Bush fa orecchie da mercante
Il termine "riserve strategiche" non è riferito ai giacimenti ancora non sfruttati del sottosuolo degli Stati Uniti, che potrebbero soddisfare l'attuale consumo per un periodo di decenni. Il termine riguarda piuttosto il petrolio acquistato, stoccato e tenuto pronto per l'uso immediato nel caso di emergenze.
Dopo i fatti dell'11 settembre 2001, l'amministrazione Bush decise di portare da 540 a 700 milioni di barile le riserve strategiche (SPR), e questo significa il massimo che può essere contenuto nelle apposite caverne sotterranee lungo la costa nel Golfo del Messico.
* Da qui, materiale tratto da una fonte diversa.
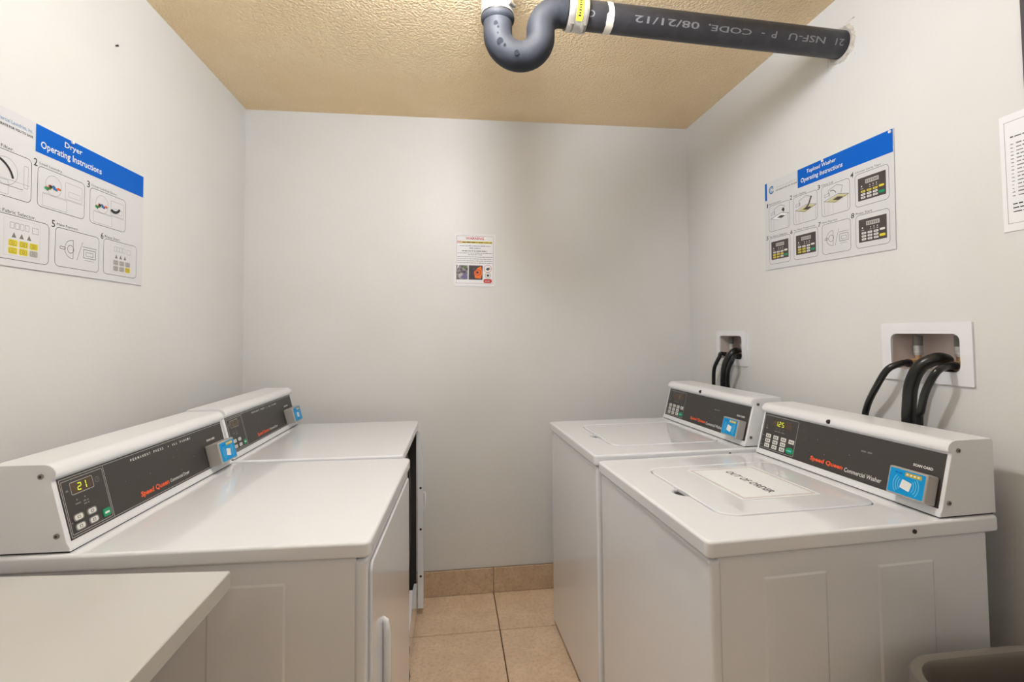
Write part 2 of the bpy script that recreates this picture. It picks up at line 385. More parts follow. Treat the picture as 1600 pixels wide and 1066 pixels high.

Nel 2003 sono stati aggiunti alle SPR 40 milioni di barili, e nella prima parte del 2004 altri 20 milioni. Le SPR dovrebbero ammontare ora a 660 milioni di barili. A ciò vanno aggiunti gli stoccaggi commerciali. Nel gennaio 2004 queste riserve di magazzino avevano raggiunto il minimo in trent'anni, ma poi sono state gradualmente rimpiguate per raggiungere i 1,15 milioni di barili. Gli stoccaggi complessivi, riserve commerciali più SPR, ammontano a circa 180 giorni di importazioni. A ciò si aggiungano i ricchi giacimenti nel sottosuolo degli Stati Uniti.
A maggio, alcuni senatori democratici hanno chiesto al governo di sospendere gli acquisti per le SPR, in modo da frenare la corsa dei prezzi, ma l'amministrazione Bush ha fatto orecchi da mercante. L'on. Scott McClellan ha ricordato il 19 maggio che le riserve servono solo per le emergenze, come quella di un attacco agli USA, ma lo stesso giorno Bush ha caricato a testa bassa: "L'idea di svuotare le SPR esporrebbe gli USA al pericolo nella guerra al terrorismo." Ovviamente nessuno ha proposto di svuotare niente.